Brooke Burns hopes to make early impact for UTC women's basketball program

Brooke Burns still has fond memories of the first time she defeated her brother in a game of one-on-one basketball, but it appears she learned more from the times she lost.

"When we finished playing, I knew what I did wrong and would always go work on those things throughout the week and be ready for the next time we played," Burns said Wednesday. "Just being competitive improved my game a lot."

The 5-foot-10 freshman from Gadsden City, Ala., is one of five true freshmen on the University of Tennessee at Chattanooga women's basketball roster and hopes to make an impact for the Mocs in her first season with the program. She's off to a good start - she averaged nine points while making seven of her nine 3-point attempts during a five-day, three-game trip to Canada in August.

But it was in her driveway playing games against her brother Zack and father Stewart that her skill really began to develop.
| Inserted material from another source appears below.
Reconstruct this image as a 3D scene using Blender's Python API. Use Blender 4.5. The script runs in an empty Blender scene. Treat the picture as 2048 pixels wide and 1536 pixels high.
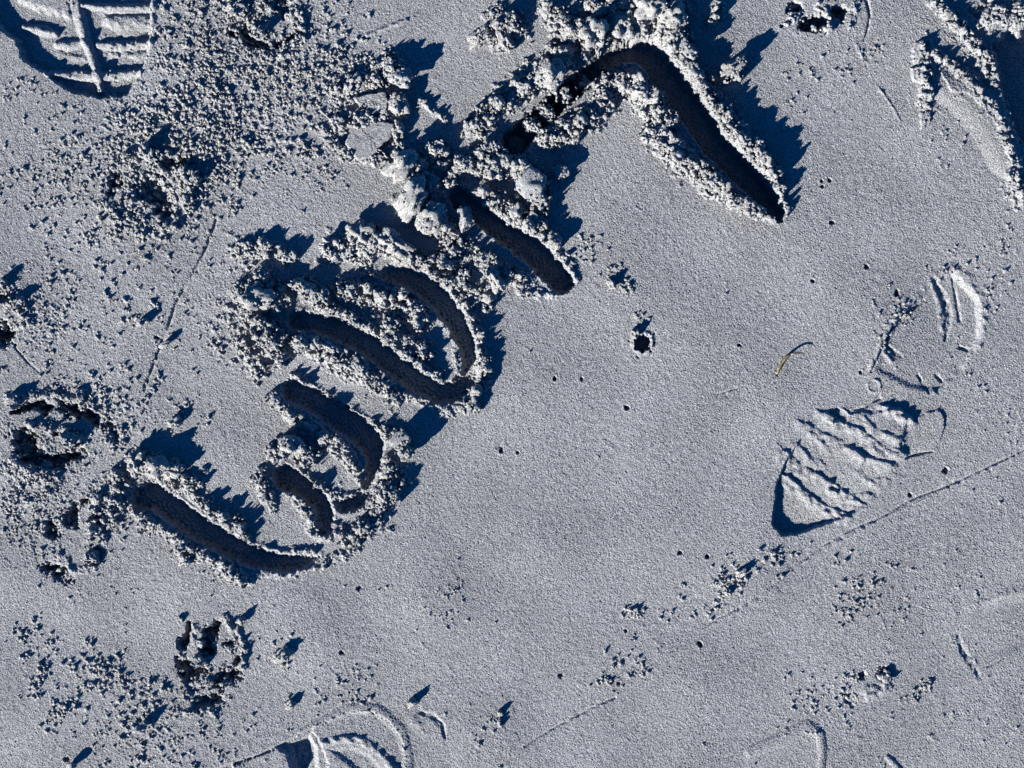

Her training regimen grew - she has an eight-minute video on YouTube of one of her workouts that includes weight training, dribbling drills and shooting - and she got better, to the point she was beating her brother by the time she was "14 or 15."

"I was really excited (when I first beat him)," she said, "but I'm also pretty sure he humbled me soon after that."

The Canada trip was an eye-opening experience for Burns, although it appeared she adjusted pretty quickly in the Mocs' 3-0 road swing.

Now, with the season less than two months away, Burns and the young core of players - part of the youngest of head coach Jim Foster's five teams since he arrived in Chattanooga - are doing everything they can to be sponges and soak up as much information as possible from the Women's Basketball Hall of Fame coach, as well as the three-player senior class of Aryanna and Keiana Gilbert plus Anna Claire Noblit.

The trip to Canada taught Burns "how much quicker" she would have to be and "how much more energy it takes in the college game."

"I'm learning not just how to develop my skills, but my basketball IQ as well," she continued. "I think we have a lot of potential, a lot of talent, so with (the seniors) showing us what they know and Coach Foster teaching us to develop our basketball (skills), and all the room we have to improve with our skill and development, it's going to take us a long way."